- Volume 67, Issue 2
- Page 331
Article
Public Compensation for Private Harm
Evidence from the SEC’s Fair Fund Distributions
Urska Velikonja
The SEC’s primary goal is enforcing compliance with securities laws. Almost as important but less visible is the SEC’s rise as a source of compensation for defrauded investors. The Sarbanes-Oxley Act of 2002 expanded the SEC’s ability to compensate investors by allowing the agency to distribute collected civil fines through fair funds.
Based on a couple of well-known cases, fair fund distributions have been derided as a smaller, feebler version of private securities litigation—a waste of the SEC’s resources on duplicative cases.
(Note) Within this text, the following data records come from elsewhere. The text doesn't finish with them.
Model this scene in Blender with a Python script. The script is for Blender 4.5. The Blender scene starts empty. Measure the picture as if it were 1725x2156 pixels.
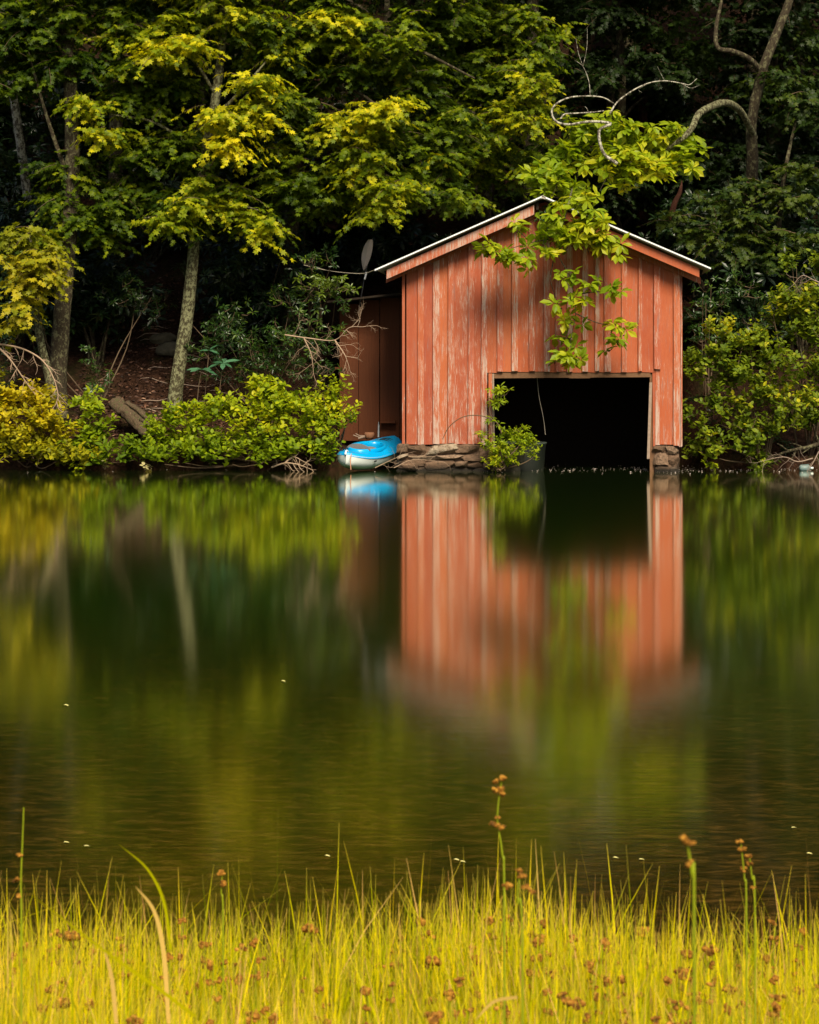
import bpy, math, random
import numpy as np
from mathutils import Vector, Matrix
R = math.radians
random.seed(7)
C = bpy.context.scene.collection
sc = bpy.context.scene

# ------------------------------------------------------------------ camera, sky, sun, exposure
CX, HY, F, H = 862.5, 750.0, 4410.0, 2.3      # photograph measured on a 1725 x 2156 grid
cam = bpy.data.cameras.new('camera'); camo = bpy.data.objects.new('camera', cam); C.objects.link(camo)
camo.location = (0, 0, H); camo.rotation_euler = (R(90), 0, 0)
cam.sensor_fit = 'HORIZONTAL'; cam.sensor_width = 24; cam.lens = 24*F/1725
cam.shift_y = -(1078-HY)/1725
cam.clip_end = 500
cam.dof.use_dof = True; cam.dof.focus_distance = 42; cam.dof.aperture_fstop = 9
sc.camera = camo
SUN_EL, SUN_AZ = 46, -14            # azimuth: degrees to the left of straight behind the camera
w = bpy.data.worlds.new('World'); sc.world = w; w.use_nodes = True
nt = w.node_tree; nt.nodes.clear()
sky = nt.nodes.new('ShaderNodeTexSky'); sky.sky_type = 'NISHITA'; sky.sun_disc = False
sky.sun_elevation = R(SUN_EL); sky.sun_rotation = R(180+SUN_AZ); sky.air_density = 1.0; sky.dust_density = 3.0
bg = nt.nodes.new('ShaderNodeBackground'); bg.inputs[1].default_value = 0.056
ow = nt.nodes.new('ShaderNodeOutputWorld')
nt.links.new(sky.outputs[0], bg.inputs[0]); nt.links.new(bg.outputs[0], ow.inputs[0])
sl = bpy.data.lights.new('sun', 'SUN'); sl.energy = 3.8; sl.angle = R(24); sl.color = (1, .88, .66)
so = bpy.data.objects.new('sun', sl); C.objects.link(so)
sd = Vector((-math.sin(R(SUN_AZ))*math.cos(R(SUN_EL)), -math.cos(R(SUN_AZ))*math.cos(R(SUN_EL)), math.sin(R(SUN_EL))))
so.rotation_euler = sd.to_track_quat('Z', 'Y').to_euler()
sc.view_settings.view_transform = 'Standard'; sc.view_settings.look = 'None'
sc.view_settings.exposure = 0.79; sc.view_settings.gamma = 1
sc.cycles.use_denoising = True
sc.cycles.max_bounces = 6; sc.cycles.diffuse_bounces = 2; sc.cycles.glossy_bounces = 3
sc.cycles.transmission_bounces = 3; sc.cycles.transparent_max_bounces = 4
sc.cycles.caustics_reflective = False; sc.cycles.caustics_refractive = False

def V(px, py, Y):
    return np.array([(px-CX)/F*Y, Y, H-(py-HY)/F*Y])

# ------------------------------------------------------------------ helpers
def norm(a):
    a = np.asarray(a, float); return a/(np.linalg.norm(a, axis=-1, keepdims=True)+1e-9)
LOC = {}
def thing(name, label, cat, loc=(0, 0, 0), rotz=0, group=None):
    o = bpy.data.objects.new(name, None); C.objects.link(o)
    o.location = tuple(float(a) for a in loc); o.rotation_euler = (0, 0, rotz); o.empty_display_size = .2
    o['label'] = label; o['category'] = cat
    if group: o['group'] = group
    LOC[o.name] = np.array(loc, float)
    return o
def tag(o, label=None, cat=None, group=None, kind=None):
    for k, v in (('label', label), ('category', cat), ('group', group), ('kind', kind)):
        if v: o[k] = v
    return o
def mesh(name, verts, faces, mat, parent=None, local=False, v=None, t=None, smooth=False):
    """verts (n,3); faces: list of lists, or an (m,k) array; v: per-face variation; t: per-vertex value."""
    verts = np.asarray(verts, float)
    if parent is not None and not local and parent.name in LOC:
        verts = verts - LOC[parent.name]
    me = bpy.data.meshes.new(name)
    if isinstance(faces, np.ndarray):
        loops = faces.reshape(-1).astype(np.int32); n = len(faces)
        tot = np.full(n, faces.shape[1], np.int32)
    else:
        tot = np.array([len(f) for f in faces], np.int32); n = len(tot)
        loops = np.fromiter((i for f in faces for i in f), np.int32, int(tot.sum()))
    me.vertices.add(len(verts)); me.vertices.foreach_set('co', verts.astype(np.float32).ravel())
    me.loops.add(len(loops)); me.loops.foreach_set('vertex_index', loops)
    me.polygons.add(n)
    me.polygons.foreach_set('loop_start', np.concatenate([[0], np.cumsum(tot)[:-1]]).astype(np.int32))
    if v is not None:
        a = me.attributes.new('v', 'FLOAT', 'FACE'); a.data.foreach_set('value', np.asarray(v, np.float32))
    if t is not None:
        a = me.attributes.new('t', 'FLOAT', 'POINT'); a.data.foreach_set('value', np.asarray(t, np.float32))
    me.update(calc_edges=True)
    me.polygons.foreach_set('use_smooth', np.full(n, bool(smooth)))
    me.materials.append(mat)
    o = bpy.data.objects.new(name, me); C.objects.link(o)
    if parent is not None: o.parent = parent
    return o

class MB:
    def __init__(s): s.v = []; s.f = []; s.a = []
    def quadbox(s, p, val=.5):      # 8 points: bottom ring then top ring
        b = len(s.v); s.v += [tuple(q) for q in p]
        fs = [(0,3,2,1),(4,5,6,7),(0,1,5,4),(1,2,6,5),(2,3,7,6),(3,0,4,7)]
        s.f += [tuple(b+i for i in f) for f in fs]; s.a += [val]*6
    def box(s, x0, x1, y0, y1, z0, z1, val=.5):
        s.quadbox([(x0,y0,z0),(x1,y0,z0),(x1,y1,z0),(x0,y1,z0),(x0,y0,z1),(x1,y0,z1),(x1,y1,z1),(x0,y1,z1)], val)
    def beam(s, a, b, wid, hei, val=.5):      # oriented box from a to b
        a = np.array(a, float); b = np.array(b, float); d = b-a; d /= np.linalg.norm(d)
        up = np.array([0,0,1.]) if abs(d[2]) < .9 else np.array([0,1.,0])
        x = np.cross(d, up); x /= np.linalg.norm(x); u = np.cross(x, d)
        x = x*wid/2; u = u*hei/2
        s.quadbox([a-x-u, a+x-u, b+x-u, b-x-u, a-x+u, a+x+u, b+x+u, b-x+u], val)
    def add(s, verts, faces, val=.5):
        b = len(s.v); s.v += [tuple(q) for q in verts]
        s.f += [tuple(int(b+i) for i in f) for f in faces]; s.a += [val]*len(faces)
    def build(s, name, mat, parent=None, local=False, smooth=False):
        return mesh(name, np.array(s.v), s.f, mat, parent, local, v=s.a, smooth=smooth)

def smooth_path(pts, n=6):
    pts = np.asarray(pts, float); out = []
    P = np.vstack([2*pts[0]-pts[1], pts, 2*pts[-1]-pts[-2]])
    for i in range(1, len(P)-2):
        for k in range(n):
            t = k/n; a, b, c, d = P[i-1], P[i], P[i+1], P[i+2]
            out.append(.5*((2*b)+(-a+c)*t+(2*a-5*b+4*c-d)*t*t+(-a+3*b-3*c+d)*t**3))
    out.append(pts[-1]); return np.array(out)

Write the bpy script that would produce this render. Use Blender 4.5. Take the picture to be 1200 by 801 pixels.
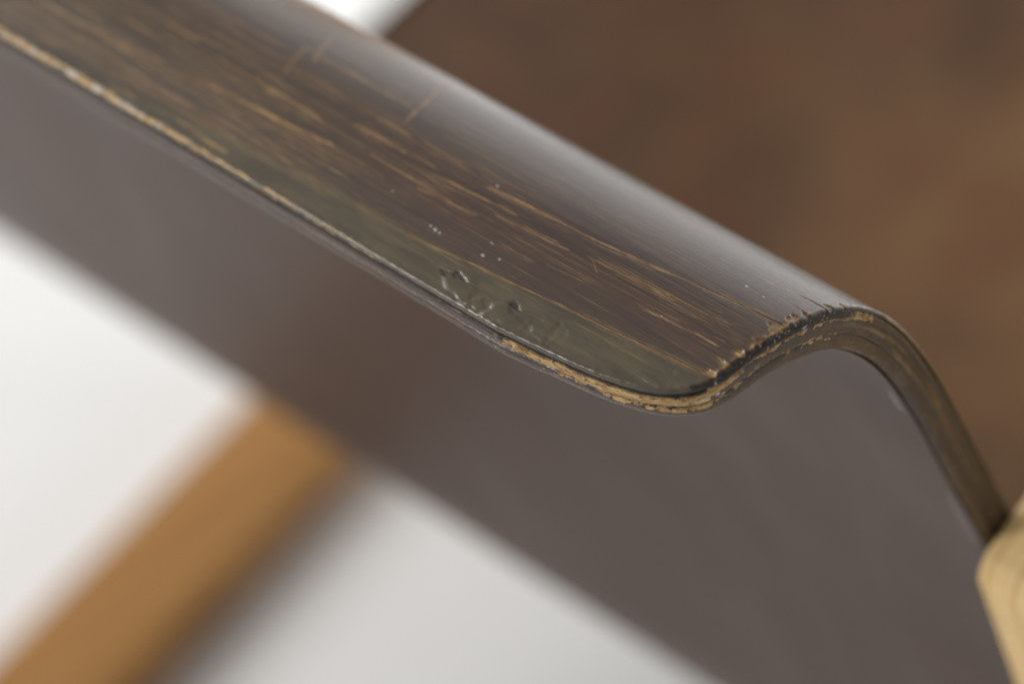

This is the first empirical study to examine the population of 243 fair funds created between 2002 and 2013, through which the SEC will distribute $14.46 billion to defrauded investors. Contrary to conventional wisdom, this study finds that the SEC’s distributions are neither small nor, for the most part, inefficiently circular transfers from shareholder victims to themselves. Two-thirds of fair funds compensate investors for what can best be described as customer fraud or anticompetitive behavior by financial intermediaries.
Importantly, the study also reveals that private and public compensation for securities fraud are not coextensive. More than half of the time, the SEC compensates investors for losses where a private lawsuit is either unavailable or impractical. The rise of public compensation, such as the SEC’s distribution funds, fills a void in securities laws that leaves many victims with no private remedy.